Verzoek toekenning extra uren bij een huurgeschil
Registratienummer |
202102673/1/A2
|
---|---|
Hoger beroep tegen |
20/3890
|
Datum uitspraak | |
Rechtsgebied |
Extra uren toekennen
|
Instantie |
Raad van State
|
Appellant |
Raad voor Rechtsbijstand
|
Uitspraak |
Gegrond
|
Essentie
Verzocht is om toekenning van extra uren in een huurkwestie waarbij het ging om de vraag of de verhuurder in redelijkheid over mocht gaan tot ontbinding van de huurovereenkomst. De reden hiervoor was dat rechtzoekende ongeveer twee jaar niet haar hoofdverblijf in haar woning in Nederland maar in Portugal had. Eerst is getracht om tot een minnelijke schikking te komen en vervolgens is er een gerechtelijke procedure gevoerd.
De rechtbank heeft in beroep overwogen dat de aanvraag ten onrechte is afgewezen omdat er gelet op de uitvoerige correspondentie sprake is van feitelijke complexiteit. Voorts is verwezen naar het rapport Andere tijden en is overwogen dat gelet op de conclusies van het rapport de Raad haar beleid niet al te streng dient toe te passen.
De Afdeling overweegt dat niet in geschil is dat er veelvuldig is gecorrespondeerd maar dat dit de zaak op zichzelf nog niet feitelijk complex maakt. Naar oordeel van de Afdeling is het niet gebleken dat bij de schikkingspoging hulp van een gesubsidieerde rechtsbijstandverlener noodzakelijk was.
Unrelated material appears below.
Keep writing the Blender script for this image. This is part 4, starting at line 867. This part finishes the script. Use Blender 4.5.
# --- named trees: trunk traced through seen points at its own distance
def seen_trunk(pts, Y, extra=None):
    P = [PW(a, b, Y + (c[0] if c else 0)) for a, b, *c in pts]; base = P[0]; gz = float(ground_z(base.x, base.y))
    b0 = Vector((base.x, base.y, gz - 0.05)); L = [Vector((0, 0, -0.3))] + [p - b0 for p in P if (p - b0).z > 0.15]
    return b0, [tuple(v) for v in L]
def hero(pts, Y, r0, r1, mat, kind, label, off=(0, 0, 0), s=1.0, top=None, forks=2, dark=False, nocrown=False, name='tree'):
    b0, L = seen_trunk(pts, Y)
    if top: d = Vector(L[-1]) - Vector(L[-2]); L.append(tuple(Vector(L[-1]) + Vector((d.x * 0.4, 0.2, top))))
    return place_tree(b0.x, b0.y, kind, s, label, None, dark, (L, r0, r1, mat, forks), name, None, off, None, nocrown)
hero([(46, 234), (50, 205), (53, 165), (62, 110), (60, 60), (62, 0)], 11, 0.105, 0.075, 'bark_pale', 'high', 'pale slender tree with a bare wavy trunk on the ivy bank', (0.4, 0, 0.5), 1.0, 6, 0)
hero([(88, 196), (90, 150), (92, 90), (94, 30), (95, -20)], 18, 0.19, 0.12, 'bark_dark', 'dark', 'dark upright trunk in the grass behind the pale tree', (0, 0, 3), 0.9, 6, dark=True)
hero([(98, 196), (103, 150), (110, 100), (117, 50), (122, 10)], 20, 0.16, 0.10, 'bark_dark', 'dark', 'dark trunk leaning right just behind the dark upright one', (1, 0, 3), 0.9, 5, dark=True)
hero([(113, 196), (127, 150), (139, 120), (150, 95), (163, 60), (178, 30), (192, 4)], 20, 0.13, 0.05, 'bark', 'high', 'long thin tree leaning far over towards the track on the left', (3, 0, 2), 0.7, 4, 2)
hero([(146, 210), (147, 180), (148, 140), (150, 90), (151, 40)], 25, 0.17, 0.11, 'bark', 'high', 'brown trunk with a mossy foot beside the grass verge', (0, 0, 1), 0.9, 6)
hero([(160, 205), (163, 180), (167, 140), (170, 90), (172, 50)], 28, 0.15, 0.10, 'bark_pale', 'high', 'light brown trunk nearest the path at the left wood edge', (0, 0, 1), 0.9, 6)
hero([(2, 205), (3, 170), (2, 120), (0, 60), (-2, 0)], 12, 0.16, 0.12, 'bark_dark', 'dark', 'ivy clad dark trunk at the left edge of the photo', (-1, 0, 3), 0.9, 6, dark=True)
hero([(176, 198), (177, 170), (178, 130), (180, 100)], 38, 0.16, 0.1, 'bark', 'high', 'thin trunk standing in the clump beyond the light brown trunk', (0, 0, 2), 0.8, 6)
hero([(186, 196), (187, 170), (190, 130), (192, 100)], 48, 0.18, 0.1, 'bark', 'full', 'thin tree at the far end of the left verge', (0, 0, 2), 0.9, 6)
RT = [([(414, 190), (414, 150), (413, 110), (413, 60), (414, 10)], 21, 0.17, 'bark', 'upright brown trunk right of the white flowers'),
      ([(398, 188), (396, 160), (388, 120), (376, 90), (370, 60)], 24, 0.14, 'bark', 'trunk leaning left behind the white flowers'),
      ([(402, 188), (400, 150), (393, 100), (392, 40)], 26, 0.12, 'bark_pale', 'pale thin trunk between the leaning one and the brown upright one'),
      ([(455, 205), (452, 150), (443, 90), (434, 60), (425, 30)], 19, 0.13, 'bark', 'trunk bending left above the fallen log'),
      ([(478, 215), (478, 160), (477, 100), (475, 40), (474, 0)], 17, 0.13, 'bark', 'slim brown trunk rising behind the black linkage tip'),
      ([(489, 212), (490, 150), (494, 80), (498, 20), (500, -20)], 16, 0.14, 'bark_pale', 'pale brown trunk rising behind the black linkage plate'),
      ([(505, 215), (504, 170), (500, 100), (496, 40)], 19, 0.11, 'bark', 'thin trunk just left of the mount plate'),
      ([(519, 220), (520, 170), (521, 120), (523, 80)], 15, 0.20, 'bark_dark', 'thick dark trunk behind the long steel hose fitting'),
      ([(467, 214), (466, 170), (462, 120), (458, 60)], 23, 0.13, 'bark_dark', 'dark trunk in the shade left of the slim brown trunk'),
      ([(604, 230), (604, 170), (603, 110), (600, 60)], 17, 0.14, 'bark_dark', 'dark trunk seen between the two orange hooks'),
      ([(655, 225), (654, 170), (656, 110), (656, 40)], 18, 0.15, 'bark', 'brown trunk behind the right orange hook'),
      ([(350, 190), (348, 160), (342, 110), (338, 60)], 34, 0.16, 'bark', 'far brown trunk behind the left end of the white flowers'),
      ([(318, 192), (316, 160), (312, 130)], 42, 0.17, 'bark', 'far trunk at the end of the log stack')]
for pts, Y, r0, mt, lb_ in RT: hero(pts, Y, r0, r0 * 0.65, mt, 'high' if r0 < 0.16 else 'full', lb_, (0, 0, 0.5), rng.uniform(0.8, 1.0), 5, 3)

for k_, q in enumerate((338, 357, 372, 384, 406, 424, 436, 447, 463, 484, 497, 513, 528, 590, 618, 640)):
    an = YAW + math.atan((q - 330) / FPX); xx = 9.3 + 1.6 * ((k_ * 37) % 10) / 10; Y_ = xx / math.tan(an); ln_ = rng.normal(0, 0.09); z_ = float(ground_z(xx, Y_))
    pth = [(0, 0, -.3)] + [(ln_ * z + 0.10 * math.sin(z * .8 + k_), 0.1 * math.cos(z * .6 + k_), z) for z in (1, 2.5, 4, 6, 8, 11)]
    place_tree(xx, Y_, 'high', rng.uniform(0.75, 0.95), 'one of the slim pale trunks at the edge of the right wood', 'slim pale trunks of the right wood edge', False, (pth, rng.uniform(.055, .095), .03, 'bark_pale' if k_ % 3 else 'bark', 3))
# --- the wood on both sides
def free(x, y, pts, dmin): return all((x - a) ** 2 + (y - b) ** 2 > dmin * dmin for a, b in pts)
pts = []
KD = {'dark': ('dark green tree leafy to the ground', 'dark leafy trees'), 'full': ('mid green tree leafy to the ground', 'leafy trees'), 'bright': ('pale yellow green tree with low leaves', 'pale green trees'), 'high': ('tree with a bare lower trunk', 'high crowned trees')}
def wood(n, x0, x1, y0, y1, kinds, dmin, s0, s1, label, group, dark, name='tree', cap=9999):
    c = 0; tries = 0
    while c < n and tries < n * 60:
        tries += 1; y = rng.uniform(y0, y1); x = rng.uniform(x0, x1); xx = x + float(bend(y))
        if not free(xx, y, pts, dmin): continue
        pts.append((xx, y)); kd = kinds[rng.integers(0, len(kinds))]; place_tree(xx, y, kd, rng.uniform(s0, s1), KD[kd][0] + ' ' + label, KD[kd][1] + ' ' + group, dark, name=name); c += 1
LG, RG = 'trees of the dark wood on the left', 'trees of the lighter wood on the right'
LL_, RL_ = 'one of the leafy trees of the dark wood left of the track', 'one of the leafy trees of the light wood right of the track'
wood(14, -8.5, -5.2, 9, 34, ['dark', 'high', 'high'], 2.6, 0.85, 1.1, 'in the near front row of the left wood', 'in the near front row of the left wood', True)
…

Hierbij wordt betrokken dat de verhuurder en diverse andere instanties al in gesprek waren om voor/met rechtzoekende tot een minnelijke schikking te komen en de advocaat zelf kort heeft gecorrespondeerd over de mogelijkheid om een minnelijke schikking te bereiken. De mogelijke kwetsbare positie van rechtzoekende dient, gezien het beleid, buiten beschouwing te worden gelaten. Wat betreft de overweging van de rechtbank inzake het rapport Andere tijden wordt gesteld dat nu reeds is overwogen dat de zaak niet feitelijk complex is, van de Raad niet kan worden verwacht dat desondanks er extra uren worden toegekend.